* Material provided *
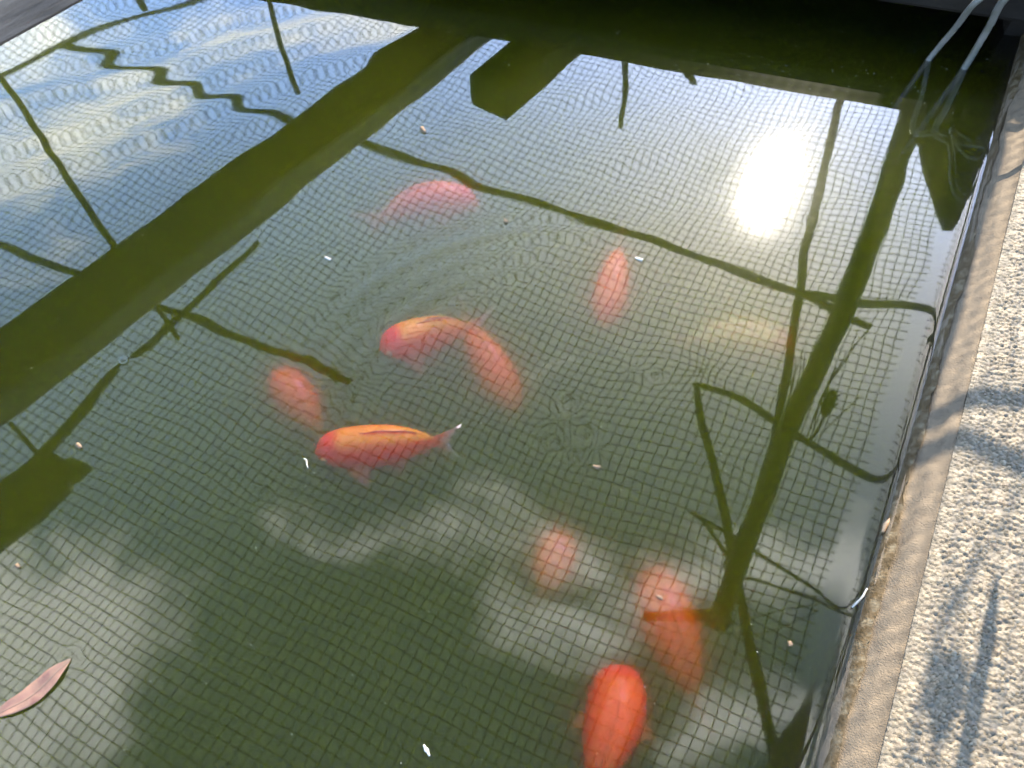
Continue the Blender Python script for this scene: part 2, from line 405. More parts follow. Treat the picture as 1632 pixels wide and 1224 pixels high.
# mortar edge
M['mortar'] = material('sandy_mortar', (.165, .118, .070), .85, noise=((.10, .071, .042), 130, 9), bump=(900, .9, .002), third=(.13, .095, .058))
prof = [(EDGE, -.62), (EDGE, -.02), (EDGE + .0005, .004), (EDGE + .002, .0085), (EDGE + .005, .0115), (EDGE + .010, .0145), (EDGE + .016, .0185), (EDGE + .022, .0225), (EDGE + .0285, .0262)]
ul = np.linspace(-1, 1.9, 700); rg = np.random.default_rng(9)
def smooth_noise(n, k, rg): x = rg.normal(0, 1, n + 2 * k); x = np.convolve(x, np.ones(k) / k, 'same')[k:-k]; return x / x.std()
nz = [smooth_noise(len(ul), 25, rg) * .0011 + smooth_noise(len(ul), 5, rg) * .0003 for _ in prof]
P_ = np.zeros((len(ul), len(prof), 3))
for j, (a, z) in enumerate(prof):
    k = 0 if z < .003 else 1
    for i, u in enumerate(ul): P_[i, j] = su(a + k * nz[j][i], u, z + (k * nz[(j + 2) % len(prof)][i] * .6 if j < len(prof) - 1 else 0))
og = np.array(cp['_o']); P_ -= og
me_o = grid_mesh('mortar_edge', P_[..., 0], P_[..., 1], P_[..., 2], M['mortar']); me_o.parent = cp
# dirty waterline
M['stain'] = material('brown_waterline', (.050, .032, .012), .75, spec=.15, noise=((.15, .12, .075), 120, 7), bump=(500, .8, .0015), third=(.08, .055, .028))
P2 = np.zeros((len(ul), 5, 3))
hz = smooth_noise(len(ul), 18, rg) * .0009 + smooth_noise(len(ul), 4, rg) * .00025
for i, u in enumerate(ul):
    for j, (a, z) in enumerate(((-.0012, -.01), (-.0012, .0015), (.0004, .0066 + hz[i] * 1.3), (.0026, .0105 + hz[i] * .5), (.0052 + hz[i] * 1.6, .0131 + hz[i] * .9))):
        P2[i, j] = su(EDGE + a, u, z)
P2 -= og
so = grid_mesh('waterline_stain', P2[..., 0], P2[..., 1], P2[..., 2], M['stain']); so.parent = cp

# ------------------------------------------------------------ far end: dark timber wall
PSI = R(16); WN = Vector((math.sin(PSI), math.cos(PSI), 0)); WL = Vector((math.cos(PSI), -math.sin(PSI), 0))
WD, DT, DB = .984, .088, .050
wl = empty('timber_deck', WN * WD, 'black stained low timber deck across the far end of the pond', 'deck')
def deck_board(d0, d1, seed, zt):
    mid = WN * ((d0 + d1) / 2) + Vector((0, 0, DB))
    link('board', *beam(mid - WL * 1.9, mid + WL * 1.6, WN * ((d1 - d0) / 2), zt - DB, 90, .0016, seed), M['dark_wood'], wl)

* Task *
Up to and including the line with "so.parent = cp", copy the data above from its first line. Skip pictures.

* Written solution *
Continue the Blender Python script for this scene: part 2, from line 405. More parts follow. Treat the picture as 1632 pixels wide and 1224 pixels high.
# mortar edge
M['mortar'] = material('sandy_mortar', (.165, .118, .070), .85, noise=((.10, .071, .042), 130, 9), bump=(900, .9, .002), third=(.13, .095, .058))
prof = [(EDGE, -.62), (EDGE, -.02), (EDGE + .0005, .004), (EDGE + .002, .0085), (EDGE + .005, .0115), (EDGE + .010, .0145), (EDGE + .016, .0185), (EDGE + .022, .0225), (EDGE + .0285, .0262)]
ul = np.linspace(-1, 1.9, 700); rg = np.random.default_rng(9)
def smooth_noise(n, k, rg): x = rg.normal(0, 1, n + 2 * k); x = np.convolve(x, np.ones(k) / k, 'same')[k:-k]; return x / x.std()
nz = [smooth_noise(len(ul), 25, rg) * .0011 + smooth_noise(len(ul), 5, rg) * .0003 for _ in prof]
P_ = np.zeros((len(ul), len(prof), 3))
for j, (a, z) in enumerate(prof):
    k = 0 if z < .003 else 1
    for i, u in enumerate(ul): P_[i, j] = su(a + k * nz[j][i], u, z + (k * nz[(j + 2) % len(prof)][i] * .6 if j < len(prof) - 1 else 0))
og = np.array(cp['_o']); P_ -= og
me_o = grid_mesh('mortar_edge', P_[..., 0], P_[..., 1], P_[..., 2], M['mortar']); me_o.parent = cp
# dirty waterline
M['stain'] = material('brown_waterline', (.050, .032, .012), .75, spec=.15, noise=((.15, .12, .075), 120, 7), bump=(500, .8, .0015), third=(.08, .055, .028))
P2 = np.zeros((len(ul), 5, 3))
hz = smooth_noise(len(ul), 18, rg) * .0009 + smooth_noise(len(ul), 4, rg) * .00025
for i, u in enumerate(ul):
    for j, (a, z) in enumerate(((-.0012, -.01), (-.0012, .0015), (.0004, .0066 + hz[i] * 1.3), (.0026, .0105 + hz[i] * .5), (.0052 + hz[i] * 1.6, .0131 + hz[i] * .9))):
        P2[i, j] = su(EDGE + a, u, z)
P2 -= og
so = grid_mesh('waterline_stain', P2[..., 0], P2[..., 1], P2[..., 2], M['stain']); so.parent = cp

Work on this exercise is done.